Goal of the exercise » Your answer should be a single number: the count of lines that hold the word "scene".
=======
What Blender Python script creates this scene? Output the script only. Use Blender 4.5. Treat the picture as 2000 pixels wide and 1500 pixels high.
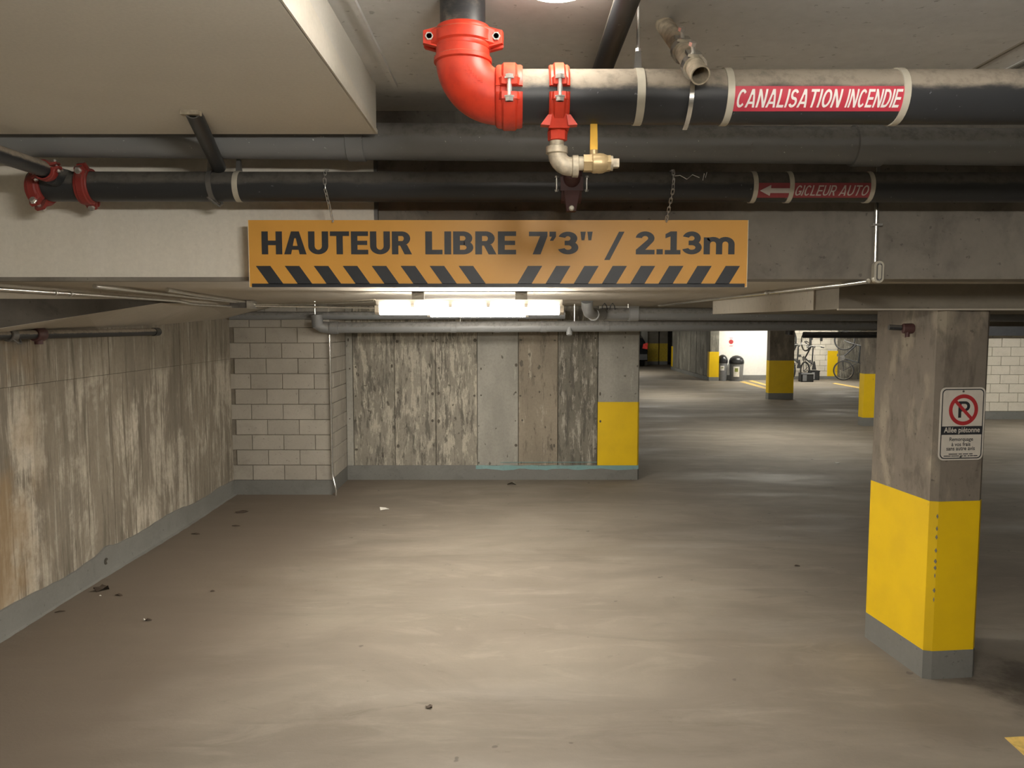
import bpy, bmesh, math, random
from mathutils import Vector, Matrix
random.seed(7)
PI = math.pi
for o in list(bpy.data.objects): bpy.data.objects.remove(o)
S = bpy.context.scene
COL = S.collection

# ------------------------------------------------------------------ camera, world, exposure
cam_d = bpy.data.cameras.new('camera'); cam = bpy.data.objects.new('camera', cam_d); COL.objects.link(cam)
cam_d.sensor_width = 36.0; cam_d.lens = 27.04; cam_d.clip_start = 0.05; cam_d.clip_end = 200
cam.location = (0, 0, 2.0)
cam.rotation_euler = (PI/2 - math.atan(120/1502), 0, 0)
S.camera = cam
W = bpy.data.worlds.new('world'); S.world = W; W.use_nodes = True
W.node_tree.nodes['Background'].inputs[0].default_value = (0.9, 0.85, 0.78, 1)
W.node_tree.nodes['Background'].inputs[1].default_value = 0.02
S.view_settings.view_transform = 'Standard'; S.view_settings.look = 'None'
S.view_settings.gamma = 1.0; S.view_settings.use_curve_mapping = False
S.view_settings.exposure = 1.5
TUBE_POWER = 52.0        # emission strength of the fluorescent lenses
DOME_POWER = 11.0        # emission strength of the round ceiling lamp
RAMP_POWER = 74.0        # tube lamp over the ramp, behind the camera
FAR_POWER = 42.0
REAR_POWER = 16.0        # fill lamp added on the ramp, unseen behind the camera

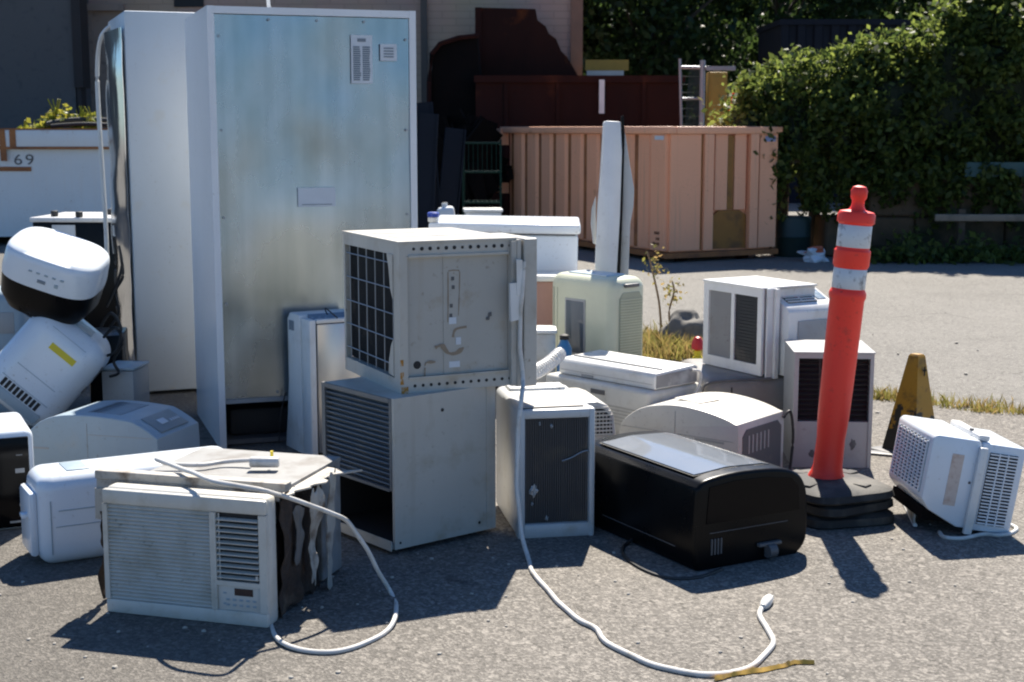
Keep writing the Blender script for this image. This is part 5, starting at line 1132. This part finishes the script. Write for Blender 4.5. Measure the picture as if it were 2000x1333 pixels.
=======
Complete response » 2